December 2, 2008

Stossel tells conference audience: "Crisis is a friend of the state"

 

John Stossel delivered a powerful keynote presentation at the Platte Institute’s Transparency in Government Conference on Nov. 18 at the University of Nebraska Student Union in Lincoln, saying that crisis is the friend of the state.


Stossel, a self-proclaimed Libertarian, is a co-anchor of ABC’s 20/20 and a best-selling author. During his one-hour presentation, Stossel gave his reasoning for why prosperity comes from limited government.


Having started his career as a consumer reporter, Stossel admits he initially thought government intervention was a good thing – he thought that it helped protect citizens.

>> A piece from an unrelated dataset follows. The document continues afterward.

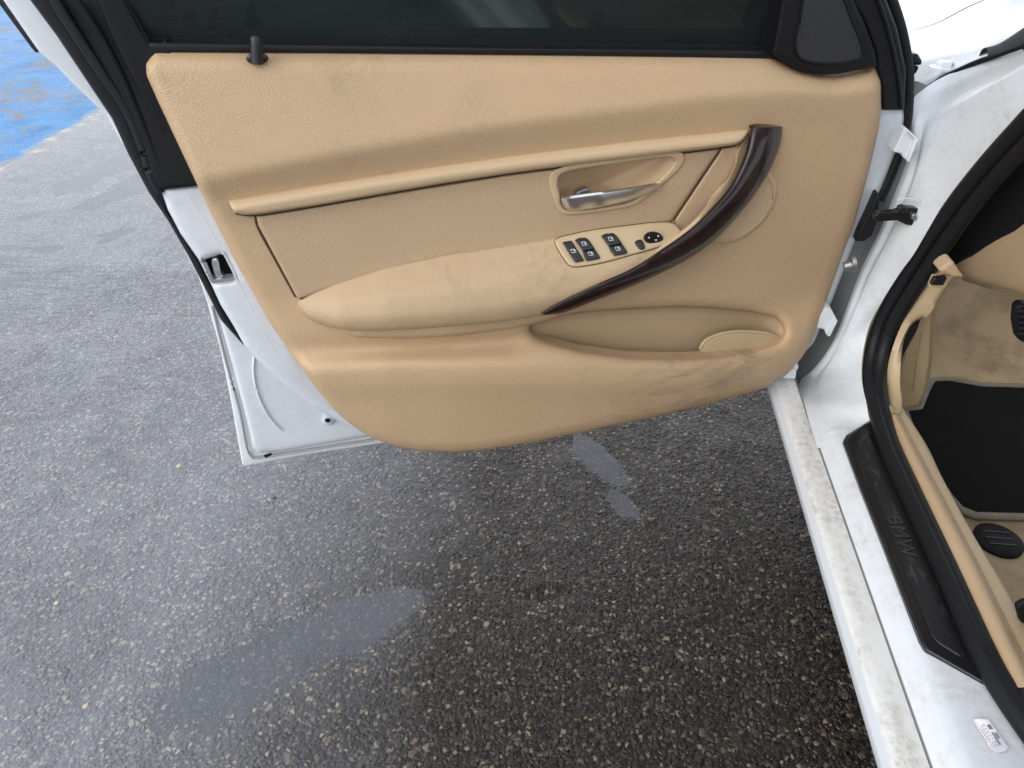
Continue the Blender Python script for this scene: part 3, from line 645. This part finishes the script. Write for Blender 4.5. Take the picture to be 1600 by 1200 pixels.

“Then, the more I watched the regulators work the more I realized it didn’t work. It just added to the bureaucracy,” Stossel said. “The rules didn’t even work on the obvious crooks.


“The more I saw competition working, I realized this is what protects people. The way to get rich in America isn’t to cheat people, it’s to give us what we want.”


Stossel doesn’t blame people for feeling like they need government intervention, saying it is, “intuitive to think Capitalism is a dangerous thing and that we need government to protect us.” But, he added, the free-market system works even if it doesn’t seem like it will.


“Day after day, the free market solves problems on behalf of consumers in ways you intuitively wouldn’t think it would,” Stossel said. “We’ve become unwilling to deal with ups and downs … we take miracles performed by the free market for granted.”


To illustrate his point, Stossel used credit card transactions as an example. He said it amazes even him that he can travel to a foreign country, insert a piece of plastic into a machine and get money out of it. He can then take the same piece of plastic to another country and rent a car from someone who doesn’t speak English. And when he gets home, the credit card company has handled all of the accounting, put it neatly into a statement for him and everything works great. Yet, “the government can’t even count votes correctly,” he said.


Stossel also used his presentation to express his concern over how much government spending has increased through the years as a percentage of our GDP.


“I would say they spend money like drunken sailors, except that insults drunken sailors because they spend their own money,” Stossel said.


Stossel’s presentation drew a rousing applause from the audience and he concluded the luncheon with a book signing for those conference attendees.